Mayor Says Replacing Dantone on ZBA Wasn’t Political, Aims to Diversify Boards

While some are saying the removal of long-time Zoning Board member Mike Dantone is political retribution, Mayor Carlo DeMaria this week said that couldn’t be further from the truth and is actually a move over several years to diversify Boards in the City.

Last week, Dantone confirmed that he had been removed from the Zoning Board of Appeals (ZBA) after 15 years of service. A letter from the mayor dated Aug. 27 indicated his last day of service was to be Aug. 31.

Dantone said he goes to nearly every meeting, makes site visits, and has had to be involved in legal issues related to the Board a number of times over the years. He said he takes the job very seriously, but did not know why specifically he was removed.

Mayor DeMaria told the Independent any talk of political retribution is totally false.

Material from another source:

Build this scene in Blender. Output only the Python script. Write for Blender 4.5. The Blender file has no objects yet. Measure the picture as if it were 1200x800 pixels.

“There was no politics in it at all,” he said. “I’ve been asking board members the last two years to step off if they’ve been on a Board for too long…I could care less who held a sign for Mike. Antonio Amaya is on a Board and he held a sign for Mike and I didn’t rescind him. People are welcome to vote for whomever they want and hold signs if they want.”

He said the effort is all about diversifying the Boards to reflect the current population and make sure no one is serving too long and making decisions inconsistent with the times.

“Everyone else has been ok with it,” he said. “I do not want someone on a Board for 20 years. We had Joe DeSisto on the ZBA far too long and he ran it like it was his…We really need to increase the diversity on that Board. I don’t want people on that Board who have friendships with developers.”

He said the ZBA has recently elected a new chair in Mary Gerace, and he said he will have her run the ZBA for a few years and then ask her to step off the Board and onto another Board if she wishes.

“That’s all I’m doing here,” he said.

To that end, he said he has nominated Le Cao to replace Dantone as part of his initiative to increase diversity and nominate Everett residents that haven’t ever served on a Board. He said he put out the request for applications and was impressed with Cao in the interview.

“I thought he was very interesting and had some good ideas about how developers can contribute, like adding to a public Wi-Fi network,” said the mayor.

Cao was not immediately available when contacted by the Independent.